Lomas de Zamora, mayo 21 (AUNO).- Escenario atípico es el de la sala del Galpón de Diablomundo. La intervención del público y de los actores está invertida desde el espacio: un escenario hundido y un auditorio que mira desde lo alto. En esa lógica, se representó la obra de la directora Miriam González Misteriosos Ecos del Ser, que se atrevió desde el comienzo al fin a desafiar el poder del discurso oral. Sus actrices Mariela Rocco y Leila Kancepolsky exhiben su cuerpo, lo desplazan a través de las tablas. Cada paso hacia delante y detrás, sus miradas al público y entre ellas y sus poses otorgan sentido al desarrollo de la pieza en conjunción de la música y el sutil juego de la iluminación. Inevitablemente, proyecta a redescubrir o reinventar el ser de cada uno, a preguntarse mil veces quiénes somos. Una función incómoda para el espectador contemporáneo, aquel que busca ser cautivado solamente a través del lenguaje verbal.
La invitación a dar sentido al lenguaje no verbal no tardó en aparecer sobre el escenario. El baile, la danza, la música y las prácticas rituales que afloraban se imponían poco a poco sobre el discurso. Y las palabras que se pronunciaban no hacían más que reafirmar o resignificar la codificación del lenguaje corporal. Las palabras estuvieron relegadas, fragmentadas al servicio de las técnicas corporales.
La presencia hegemónica de la manifestación del cuerpo no fue solamente una técnica teatral para contrastar con otro tipo de teatro, uno más lineal, sino que buscó apelar a zonas intelectuales no desarrolladas en el público. Así, Misteriosos Ecos… no fue una mera confrontación a una corriente teórica teatral en pugna, sino que fue el llamado a re-despertar el sentido de la vista y de la audición. Creó una nueva manera de sentir y de asistir el hecho teatral. Buscó recuperar al cuerpo como un todo, armonizar las palabras del acto poético, que es el teatro, con la corporalidad de las actrices.
El espectador, absorto en la dinámica vanguardista de la obra, pudo molestarse de a ratos si no comprendió que los textos estaban en segundo plano, donde lo más trascendente son las preguntas y las dudas que resuenan en su mente. En el devenir escénico, fueron las máscaras, los atuendos, la hamaca colgante, la mujer esqueleto, los que otorgaron linealidad a la obra. La interacción entre esos elementos se tejió armoniosamente a través de la actuación de las enmascaradas Leila y Mariela.

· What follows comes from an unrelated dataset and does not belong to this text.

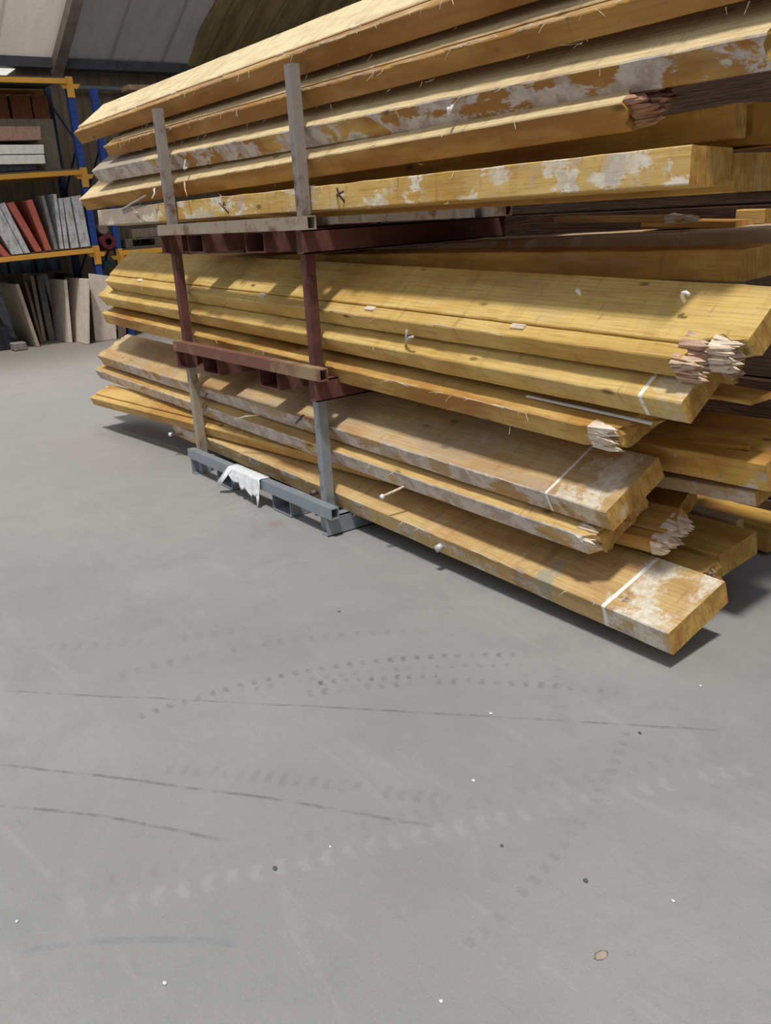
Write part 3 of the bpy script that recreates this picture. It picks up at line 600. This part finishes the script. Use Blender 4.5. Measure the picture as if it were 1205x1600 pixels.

Una escena, a mitad de la representación, pareció motivar la atención. Una silla hecha de hilos colgada en un extremo cerca del público tomó el primer plano. Ese fue el espacio donde una de las enmascaradas se meció con un pequeño esqueleto en sus manos. Miró hacia un horizonte y se compenetró en su juego. Movió las manos del muñeco sin carne ni músculos. Lo hizo danzar, lo incorporó en su ritual, en tanto que las luces yacían sobre el pequeño esqueleto. Uno de los tantos momentos donde se interpelaba ese otro sentir de los espectadores.
“¿Quiénes somos?”, es una de las tantas posibles preguntas que se podría formular el espectador. Danza, ritos, misterios, seres que parecen surgir y luego desaparecen. La creación es misterio, los ecos del ser también. La sutil pieza de teatro cuestiona, pregunta, interroga lo incómodo: la construcción de la identidad. En definitiva, quitarse las máscaras y demandarse por nuestra esencia, que lejos está de ser distinguida por nuestro lenguaje verbalmente articulado.